Как и все сценические и шире — театральные системы, созданные в первой трети — середине ХХ века, чеховская, оставаясь «именной», могла в течение века разворачиваться и разворачивалась разными своими сторонами, независимо от того, понимали мы это или нет, могли правильно указать источник или путали фамилии основоположников.
Среди тенденций, особенно с шестидесятых годов ставших популярными и плодотворными, и в русском и в западноевропейском театре было недолгое, но яркое явление тех свойств актера, которые тогда обобщенно называли личностным началом. В нашей литературе его ближайшие исторические истоки пытались обнаружить и в театральной системе Вахтангова и в идеях Станиславского. И то и другое, понятно, было не всуе, однако личностные порядки вахтанговского актера все же естественней связывать с пафосом игры и творчества, чем с исповедальной или проповеднической гражданственностью, которая и вывела на сцену «личностное начало». Что касается Станиславского, то если понимать тогдашнюю тенденцию широко и не «терминологично» (а так оно и было), то есть не различать личностное и индивидуальностное, было более чем справедливо вспомнить, что именно он, и никто другой с такой глубиной и последовательностью утверждал, что жизнь человеческого духа на сцене можно создать только силами человеческой души актера. Михаил Чехов, не только по цензурным соображениям, в связи с этой знаменательной тенденций эпохи, кажется, вовсе не упоминался.

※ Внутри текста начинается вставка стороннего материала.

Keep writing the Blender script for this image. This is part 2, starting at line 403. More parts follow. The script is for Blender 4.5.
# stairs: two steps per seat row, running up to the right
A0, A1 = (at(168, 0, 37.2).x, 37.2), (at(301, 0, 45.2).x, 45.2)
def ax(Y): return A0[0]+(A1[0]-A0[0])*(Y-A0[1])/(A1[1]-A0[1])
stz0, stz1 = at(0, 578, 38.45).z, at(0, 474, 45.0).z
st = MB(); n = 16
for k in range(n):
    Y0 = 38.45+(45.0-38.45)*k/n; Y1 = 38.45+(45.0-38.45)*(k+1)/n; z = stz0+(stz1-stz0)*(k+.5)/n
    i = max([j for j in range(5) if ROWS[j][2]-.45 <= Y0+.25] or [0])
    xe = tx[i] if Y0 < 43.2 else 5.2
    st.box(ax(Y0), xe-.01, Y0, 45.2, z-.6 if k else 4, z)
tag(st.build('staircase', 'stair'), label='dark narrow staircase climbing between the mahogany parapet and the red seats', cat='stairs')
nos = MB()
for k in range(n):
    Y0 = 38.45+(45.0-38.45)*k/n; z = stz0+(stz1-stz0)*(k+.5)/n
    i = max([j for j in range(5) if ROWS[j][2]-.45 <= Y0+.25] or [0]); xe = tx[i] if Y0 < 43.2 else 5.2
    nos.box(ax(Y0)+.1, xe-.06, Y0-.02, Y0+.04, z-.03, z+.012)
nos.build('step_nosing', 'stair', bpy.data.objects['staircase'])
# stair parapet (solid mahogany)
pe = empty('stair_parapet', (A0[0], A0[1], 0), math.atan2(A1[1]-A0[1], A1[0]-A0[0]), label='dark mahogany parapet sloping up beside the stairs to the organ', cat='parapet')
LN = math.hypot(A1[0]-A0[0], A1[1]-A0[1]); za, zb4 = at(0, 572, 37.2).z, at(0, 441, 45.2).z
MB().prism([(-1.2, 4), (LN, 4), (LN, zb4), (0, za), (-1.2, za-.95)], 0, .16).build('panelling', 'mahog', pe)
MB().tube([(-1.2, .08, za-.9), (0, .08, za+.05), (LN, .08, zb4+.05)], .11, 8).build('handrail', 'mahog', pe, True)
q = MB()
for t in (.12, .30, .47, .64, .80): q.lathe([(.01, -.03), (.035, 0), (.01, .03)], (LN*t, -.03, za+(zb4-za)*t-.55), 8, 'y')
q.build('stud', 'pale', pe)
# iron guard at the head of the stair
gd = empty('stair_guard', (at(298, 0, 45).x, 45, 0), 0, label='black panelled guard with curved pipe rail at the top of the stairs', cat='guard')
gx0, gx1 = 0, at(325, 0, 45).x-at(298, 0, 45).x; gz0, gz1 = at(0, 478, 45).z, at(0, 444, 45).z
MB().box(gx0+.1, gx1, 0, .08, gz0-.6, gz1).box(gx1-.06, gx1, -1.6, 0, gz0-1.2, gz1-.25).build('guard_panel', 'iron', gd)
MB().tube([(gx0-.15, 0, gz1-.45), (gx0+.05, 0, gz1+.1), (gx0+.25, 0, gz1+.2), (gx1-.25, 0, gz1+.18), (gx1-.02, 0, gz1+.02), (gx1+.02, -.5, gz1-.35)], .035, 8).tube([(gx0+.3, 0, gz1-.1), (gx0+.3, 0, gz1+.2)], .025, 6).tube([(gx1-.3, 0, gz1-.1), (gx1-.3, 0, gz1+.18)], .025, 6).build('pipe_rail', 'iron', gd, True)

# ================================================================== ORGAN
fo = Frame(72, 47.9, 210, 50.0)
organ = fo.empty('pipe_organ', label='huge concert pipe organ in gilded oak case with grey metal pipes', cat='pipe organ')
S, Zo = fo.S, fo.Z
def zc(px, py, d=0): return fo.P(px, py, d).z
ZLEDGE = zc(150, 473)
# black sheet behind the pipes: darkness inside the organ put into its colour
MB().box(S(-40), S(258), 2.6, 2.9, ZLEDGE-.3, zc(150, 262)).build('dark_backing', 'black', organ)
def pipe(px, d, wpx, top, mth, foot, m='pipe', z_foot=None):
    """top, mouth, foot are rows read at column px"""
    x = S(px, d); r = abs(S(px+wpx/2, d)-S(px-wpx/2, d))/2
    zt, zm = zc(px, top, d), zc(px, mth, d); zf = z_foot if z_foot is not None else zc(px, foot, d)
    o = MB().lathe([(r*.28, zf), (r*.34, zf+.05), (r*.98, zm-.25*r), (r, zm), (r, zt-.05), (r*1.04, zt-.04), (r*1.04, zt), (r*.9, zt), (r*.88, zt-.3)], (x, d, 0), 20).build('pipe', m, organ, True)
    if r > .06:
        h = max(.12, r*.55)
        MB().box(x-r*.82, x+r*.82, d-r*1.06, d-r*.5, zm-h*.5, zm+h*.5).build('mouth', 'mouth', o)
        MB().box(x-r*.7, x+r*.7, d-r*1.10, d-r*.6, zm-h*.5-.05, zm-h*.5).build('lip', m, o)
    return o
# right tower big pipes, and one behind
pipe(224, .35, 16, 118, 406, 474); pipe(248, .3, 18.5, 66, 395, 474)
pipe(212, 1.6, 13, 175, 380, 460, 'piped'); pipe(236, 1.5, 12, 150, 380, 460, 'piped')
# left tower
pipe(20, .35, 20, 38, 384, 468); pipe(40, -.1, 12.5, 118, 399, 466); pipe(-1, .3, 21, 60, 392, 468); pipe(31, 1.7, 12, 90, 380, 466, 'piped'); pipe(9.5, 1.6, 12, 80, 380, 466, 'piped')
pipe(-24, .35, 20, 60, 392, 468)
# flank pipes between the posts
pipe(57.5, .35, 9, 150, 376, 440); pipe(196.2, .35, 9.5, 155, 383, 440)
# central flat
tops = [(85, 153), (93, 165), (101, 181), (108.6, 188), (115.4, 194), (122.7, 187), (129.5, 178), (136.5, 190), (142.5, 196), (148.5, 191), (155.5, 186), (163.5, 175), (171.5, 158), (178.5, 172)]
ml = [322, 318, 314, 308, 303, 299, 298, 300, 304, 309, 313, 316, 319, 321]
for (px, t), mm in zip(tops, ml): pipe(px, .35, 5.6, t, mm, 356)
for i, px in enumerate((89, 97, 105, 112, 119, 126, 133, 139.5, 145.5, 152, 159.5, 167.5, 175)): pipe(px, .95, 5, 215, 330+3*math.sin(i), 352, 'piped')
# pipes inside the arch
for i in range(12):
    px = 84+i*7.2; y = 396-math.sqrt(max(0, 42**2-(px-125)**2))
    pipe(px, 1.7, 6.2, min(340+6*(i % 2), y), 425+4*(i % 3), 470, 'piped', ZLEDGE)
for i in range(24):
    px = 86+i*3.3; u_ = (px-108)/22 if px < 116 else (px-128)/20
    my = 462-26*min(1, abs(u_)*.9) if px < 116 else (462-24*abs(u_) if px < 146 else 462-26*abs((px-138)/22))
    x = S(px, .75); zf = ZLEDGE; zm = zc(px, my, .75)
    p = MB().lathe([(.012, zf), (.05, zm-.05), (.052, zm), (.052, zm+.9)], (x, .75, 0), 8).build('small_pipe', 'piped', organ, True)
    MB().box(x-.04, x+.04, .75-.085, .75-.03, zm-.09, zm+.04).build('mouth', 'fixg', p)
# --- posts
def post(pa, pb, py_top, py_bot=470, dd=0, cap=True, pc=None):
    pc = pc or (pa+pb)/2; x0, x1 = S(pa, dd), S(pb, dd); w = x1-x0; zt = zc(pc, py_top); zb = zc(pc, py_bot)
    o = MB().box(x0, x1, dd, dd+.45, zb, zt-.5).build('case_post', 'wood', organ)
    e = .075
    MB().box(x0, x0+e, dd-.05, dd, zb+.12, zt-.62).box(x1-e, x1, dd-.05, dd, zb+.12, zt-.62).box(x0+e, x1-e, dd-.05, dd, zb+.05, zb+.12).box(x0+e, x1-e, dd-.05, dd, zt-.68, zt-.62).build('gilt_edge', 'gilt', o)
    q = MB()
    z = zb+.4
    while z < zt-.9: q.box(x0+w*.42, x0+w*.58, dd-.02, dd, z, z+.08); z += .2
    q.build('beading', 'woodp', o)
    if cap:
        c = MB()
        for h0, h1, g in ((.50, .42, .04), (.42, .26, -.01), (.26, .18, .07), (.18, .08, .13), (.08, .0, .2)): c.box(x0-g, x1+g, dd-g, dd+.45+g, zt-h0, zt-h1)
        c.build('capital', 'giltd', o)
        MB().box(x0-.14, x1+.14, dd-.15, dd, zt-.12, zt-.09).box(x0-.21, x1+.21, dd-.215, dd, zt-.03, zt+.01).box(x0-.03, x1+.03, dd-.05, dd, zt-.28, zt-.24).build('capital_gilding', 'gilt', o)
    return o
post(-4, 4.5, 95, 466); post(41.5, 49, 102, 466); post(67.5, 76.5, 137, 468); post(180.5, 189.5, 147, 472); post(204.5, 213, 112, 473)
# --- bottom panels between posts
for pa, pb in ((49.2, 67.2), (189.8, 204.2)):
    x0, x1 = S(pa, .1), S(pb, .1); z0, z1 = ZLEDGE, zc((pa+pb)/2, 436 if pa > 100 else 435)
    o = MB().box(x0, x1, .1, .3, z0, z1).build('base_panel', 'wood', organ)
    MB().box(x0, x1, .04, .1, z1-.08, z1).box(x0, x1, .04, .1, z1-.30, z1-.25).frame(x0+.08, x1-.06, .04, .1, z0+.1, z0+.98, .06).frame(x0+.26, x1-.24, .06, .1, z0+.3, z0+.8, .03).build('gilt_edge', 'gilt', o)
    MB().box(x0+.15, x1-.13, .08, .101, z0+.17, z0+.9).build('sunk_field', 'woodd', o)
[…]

Сильная во всех отношениях театральная мысль шестидесятников не различала личность и индивидуальность у Станиславского и его современников просто потому, что поначалу сам театр не давал для этого оснований. Рождение и временное торжество в искусстве «нашего непростого советского человека» было настолько исторически знаменательно, что как раз пафос индивидуальности по праву поглотил и личность и тем более тип. Между тем, на сцене по меньшей мере полутора-двух десятилетий сам непростой человек тоже был своего рода типом, и это выяснилось довольно скоро. Оценивая работу первого, «ефремовского» «Современника», А. Демидов один из решающих пунктов своего приговора сформулировал так: ««Типажность», всегда почитавшаяся театром за благо, […] уходит в ««маску», отстаивающую свою художественную независимость в сценическом действии»[47]. Можно усомниться в том, что театральное общественное мнение сплошь и рядом почитало типажность за благо; если на него и обращали специальное внимание, то скорей всего принимали как данность, тем более что главные типы времени были и новыми и по-своему индивидуализированными. Актер О.Н. Ефремов — самоочевидная индивидуальность, но играть «под Ефремова» многим удавалось и без внешнего сходства и элементарного передразнивания.